Soyer: “Sonuna kadar yanınızdayız”
İzmir’in deprem bölgesi olması nedeniyle yaptıkları çalışmaları ve 30 Ekim İzmir Depremi’nin ardından yürütülen kampanyaları anlatan İzmir Büyükşehir Belediye Başkanı Tunç Soyer şunları söyledi: “En önemli meselenin, bu şehirde yaşayan insanlar olarak bizlerin yaşadığımız şehirde güven taşımamız, güven duygusu içinde yaşamamız gerektiğine inanmak olduğunu düşünüyoruz. Eğer güven duymuyorsanız bu şehirde, ne yediğiniz ekmeğin tadı var, ne gelecek kurgusu yapabiliyorsunuz. Öncelikle şehrimizin güvenliğini ortaya çıkartmak istiyoruz. Bunu yaparken, imar mevzuatıyla uygun olmayan çözümler üretmek zorunda kalacağımızı fark ettik. Binası hasar görmüş, orta ya da ağır hasar her ne şekilde tespit yapılmış olursa olsun bu binalarla ilgili yeni düzenleme yapma ihtiyacı ortaya çıktı. Mevzuat bunlara şöyle bir düzenleme getiriyor; örnek olarak kabaca Gümüşpark Apartmanı 9 kat, yıkıldı yerine imar mevzuatına göre 6 kat maksimum inşaat yapabiliyorsunuz. Tablo aslında çok büyük hak kayıplarına yol açacak bir tabloydu.

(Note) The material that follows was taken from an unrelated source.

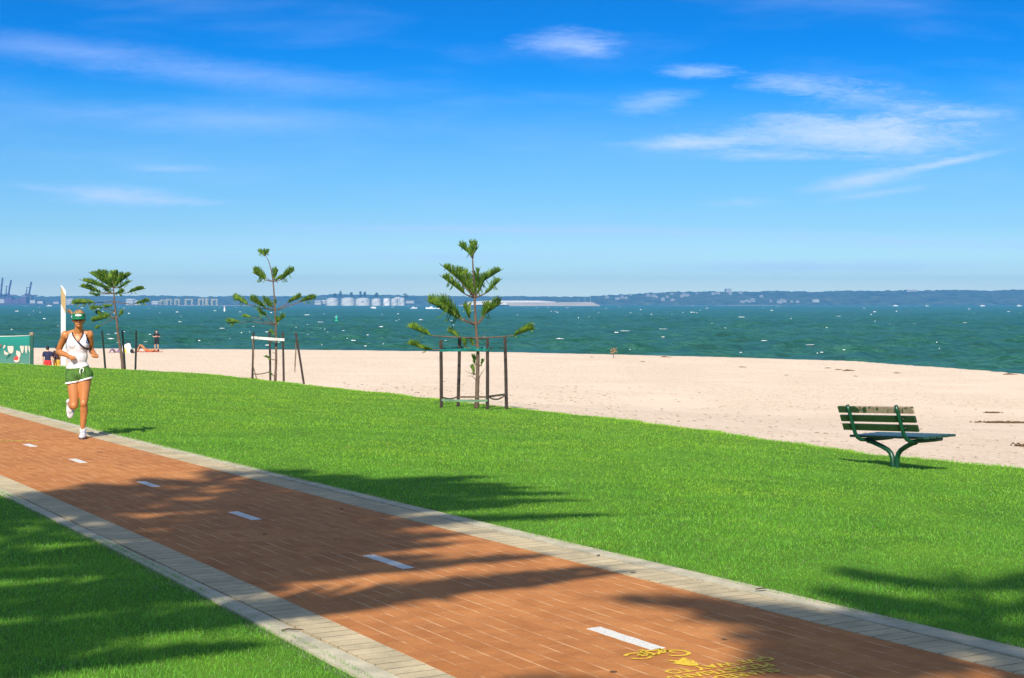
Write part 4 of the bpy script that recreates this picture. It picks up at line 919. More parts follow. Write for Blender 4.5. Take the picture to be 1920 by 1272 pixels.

Adına K Alanı verdiğimiz ‘Korunması Gereken Alan’ diye tarif ettiğimiz bir düzenleme yaptık. İlçe belediyelerimiz, ilçesinde korunması gereken alan diye tarif ettiği parselleri, adaları çizdiler çalıştılar ve getirdiler. Biz de Büyükşehir olarak onayladık. Böylece korunması gereken alan sıfatı kazanmış bölgelerde mevcut durum neyse onun mevzuata rağmen aynısının yerine yapılmasını mümkün hale getirdik. 9 katlı bina yıkıldığında K sınırı içine dahil edildiğinizde tekrar 9 kat yapılabilir hale geldi. Emsal artışını biz aslında bir biçimde böylece vermiş olduk. Sayın Genel Başkanımızın da talimatıyla bizler İzmir Büyükşehir Belediyesi ve Bayraklı Belediyesi olarak, ada ölçeğinde veya daha geniş ölçekte revizyon yaparak emsali de artırmak için ne gerekiyorsa yapacağız. Biz bürokrasimizi de görevlendirerek artış için ne yapılması gerekiyorsa yapacağız. Bu mevzuatın acilen değişmesi lazım. Bu mevzuat sürdürülebilir bir mevzuat değil. Bina ya oturulur, ya oturulmaz. Azı ya da ortası olduğu zaman kafa karışıyor. Oturulmayan binaya da çözümü devlet getirmek zorundadır. Biz belediye olarak sonuna kadar yanınızda olacağız. Haklarımızı ararken mağdur olmamanız için sonuna kadar yanınızdayız.”
30 Ekim İzmir Depremi Proje Alanı Mağdurları Platformu adına konuşan Nilsu Karaman Aktarıcı, depremden sonra yaşadıkları sorunları anlattı. Nilsu Karaman Aktarıcı, “Mülkiyetlerimizi aynı şekilde geri istiyoruz” şeklinde konuştu.